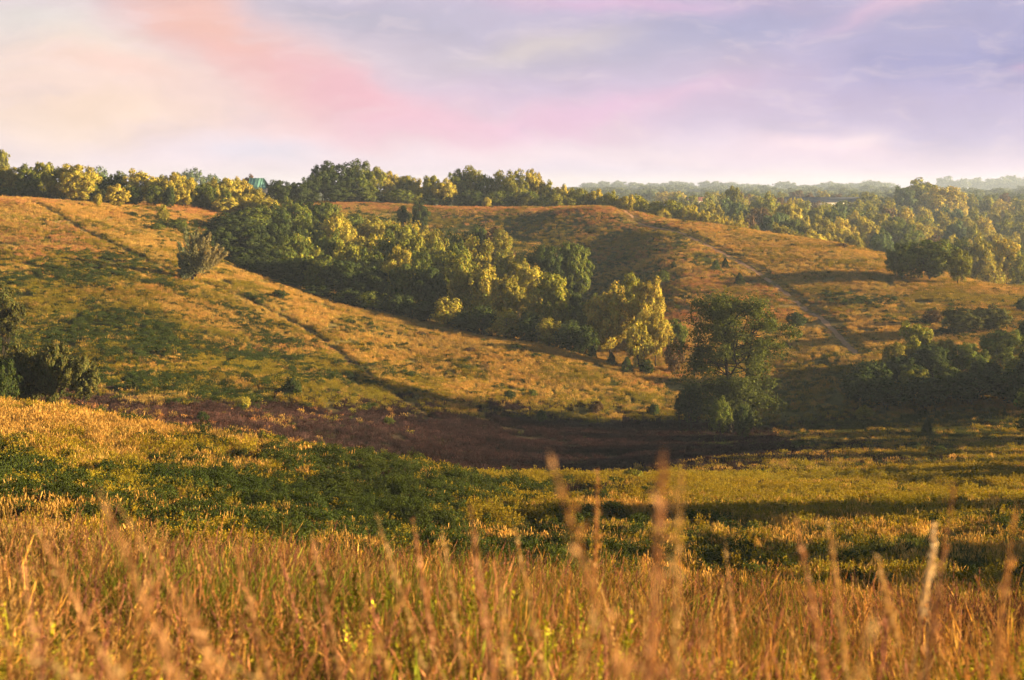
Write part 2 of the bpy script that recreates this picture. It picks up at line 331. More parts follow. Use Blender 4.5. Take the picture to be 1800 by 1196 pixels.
def forb(seed, n, rad, hgt, ls, top=True, topc=(1.5, 1.25, .6), nl=9):
    r = np.random.default_rng(seed); A = Acc(); up = np.array([0, 0, 1.])
    for i in range(n):
        a = r.random()*6.283; rr = rad*math.sqrt(r.random()); p = np.array([rr*math.cos(a), rr*math.sin(a), 0]); H = hgt*r.uniform(.6, 1.0)
        ln = np.array([r.normal()*.14, r.normal()*.14, 1.])*H
        s = np.array([math.cos(a*3), math.sin(a*3), 0])*.012*hgt
        V = np.array([p-s, p+s, p+ln+s*.3, p+ln-s*.3]); A.add(V, np.array([[0, 1, 2, 3]]), (.7, .7, .6))
        t = r.uniform(.2, 1, nl); an = r.random(nl)*6.283; o = np.stack([np.cos(an), np.sin(an), r.uniform(-.1, .7, nl)], 1)
        L_ = ls*(1.25-t*.6)[:, None]*r.uniform(.7, 1.3, (nl, 1)); side = unit(np.cross(o, up+.4*r.normal(size=(nl, 3))))
        C = p+ln*t[:, None]+unit(o)*L_*.9
        V, f = quads(C, unit(o)*L_, side*L_*.38); A.add(V, f, np.repeat(r.uniform(.65, 1.25, (nl, 1))*np.array([1, 1, 1.]), 4, 0))
        if top:
            k_ = 7; an = r.random(k_)*6.283; o = unit(np.stack([np.cos(an), np.sin(an), r.uniform(.1, 1.2, k_)], 1))
            C = p+ln*r.uniform(.86, 1.06, (k_, 1))+o*ls*.55; side = unit(np.cross(o, r.normal(size=(k_, 3))))
            V, f = quads(C, o*ls*.6, side*ls*.4); A.add(V, f, np.repeat(r.uniform(.8, 1.2, (k_, 1))*np.array(topc), 4, 0))
    return A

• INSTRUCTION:
In this exercise, set down all of the data exactly, without the pictures.

• OUTPUT:
Write part 2 of the bpy script that recreates this picture. It picks up at line 331. More parts follow. Use Blender 4.5. Take the picture to be 1800 by 1196 pixels.
def forb(seed, n, rad, hgt, ls, top=True, topc=(1.5, 1.25, .6), nl=9):
    r = np.random.default_rng(seed); A = Acc(); up = np.array([0, 0, 1.])
    for i in range(n):
        a = r.random()*6.283; rr = rad*math.sqrt(r.random()); p = np.array([rr*math.cos(a), rr*math.sin(a), 0]); H = hgt*r.uniform(.6, 1.0)
        ln = np.array([r.normal()*.14, r.normal()*.14, 1.])*H
        s = np.array([math.cos(a*3), math.sin(a*3), 0])*.012*hgt
        V = np.array([p-s, p+s, p+ln+s*.3, p+ln-s*.3]); A.add(V, np.array([[0, 1, 2, 3]]), (.7, .7, .6))
        t = r.uniform(.2, 1, nl); an = r.random(nl)*6.283; o = np.stack([np.cos(an), np.sin(an), r.uniform(-.1, .7, nl)], 1)
        L_ = ls*(1.25-t*.6)[:, None]*r.uniform(.7, 1.3, (nl, 1)); side = unit(np.cross(o, up+.4*r.normal(size=(nl, 3))))
        C = p+ln*t[:, None]+unit(o)*L_*.9
        V, f = quads(C, unit(o)*L_, side*L_*.38); A.add(V, f, np.repeat(r.uniform(.65, 1.25, (nl, 1))*np.array([1, 1, 1.]), 4, 0))
        if top:
            k_ = 7; an = r.random(k_)*6.283; o = unit(np.stack([np.cos(an), np.sin(an), r.uniform(.1, 1.2, k_)], 1))
            C = p+ln*r.uniform(.86, 1.06, (k_, 1))+o*ls*.55; side = unit(np.cross(o, r.normal(size=(k_, 3))))
            V, f = quads(C, o*ls*.6, side*ls*.4); A.add(V, f, np.repeat(r.uniform(.8, 1.2, (k_, 1))*np.array(topc), 4, 0))
    return A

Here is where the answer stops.